Despite grabbing just 10 percent of the vote, Gardiner said he is “very proud” that 819 voters came out to support him, especially in a low-turnout, four-way race.

“[The votes for Gardiner] clearly stood for a return to a Republican party that embraces and respects our federal government, our Supreme Court and it's role in protecting all constitutional freedoms, and an economic plan that spoke to real Rhode Island concerns without raising the federal debt and protecting legislative imperatives Americans have already agreed upon,” said Gardiner. “This primary turnout could not and did not measure the success of my campaign, and I come away from it with more experience and a stronger voice. Cheers for my supporters.”

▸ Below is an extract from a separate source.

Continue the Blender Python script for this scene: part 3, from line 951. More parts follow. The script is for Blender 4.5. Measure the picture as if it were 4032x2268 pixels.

But Kara Russo was not too happy with her second place finish.

“I feel that if I had been included in the Republican nomination process and had received the Republican endorsement, I would have won,” she said, saying that Riley received 30 percent of the vote automatically because of his party endorsement.

She also added in an interview yesterday that she and her husband, Chris Young, who ran in the Congressional District 1 primary, were dropping off a letter to the Rhode Island Board of Elections requesting another election. Why? They believe there was tampering with vote numbers in both of their primary races.

“We’re not requesting a recount, we’re requesting another election without electronic voting machines,” Russo read from the letter.

Both Russo and Young believe the electronic voting process is easily manipulated by those who wish to sway numbers, in this case; Young alleges that the state and some municipal board of canvassers were the ones behind the voter fraud.
In all, just over 8,000 votes were cast in the Republican Congressional District 2 primary on Tuesday. To Riley, it didn’t seem like a huge turnout at the polls.

“It was light and I was a little surprised,” he said.

Still, the mood at O’Rourke’s seemed carefree and easy, even early in the night. All were in good spirits, and supporters were confident of Riley’s impending victory.

“I wanted to have a real strong showing today because my team’s been working hard and they want a reward, and the reward is a nice high percentage for Riley,” said Riley on Tuesday.

On the Democratic side, Langevin had no problem pulling in a high percentage of votes against perennial candidate John Matson.

Langevin pulled 74 percent of the 29,402 votes cast in the Democratic Congressional District 2 primary, leaving Matson with 26 percent, roughly 7,600 votes. Matson said in an earlier interview with the Beacon that this would be his fifth and final run for Congress.

Because Congress is still in session, Langevin was away in Washington, D.C. on Tuesday, and issued an emailed statement that night in lieu of a victory speech.
“I’m grateful to have received the Democratic nomination and want to especially thank all of the volunteers and supporters who once again have been the foundation of my campaign,” he said. 

Langevin went on to say that he would continue to keep the emphasis on job creation, the economy and strengthening the middle class.

“This is in contrast to the current Republican ideology that places tax cuts for the wealthiest few and special interests like big oil,” he said. “I’m fighting for tax cuts for small businesses that create jobs here, efforts to train workers with the skills that match expanding industries, and projects that put people back to work rebuilding our infrastructure.”

With the primaries behind them, the candidates are both now looking toward the general election, where they’ll enter into a three-way race with independent Abel Collins.

“I look forward to continuing to make the case for these priorities in my work in Congress and in this fall’s campaign,” said Langevin.

Even before the official results were in on Tuesday night, Riley had his eyes on the prize: a win in November.

“The real goal, we’re not even there yet,” he said, “The goal is to win this election and to get me into Congress and help fix things for Rhode Island, and turn Rhode Island into a winning attitude rather than a losing attitude.”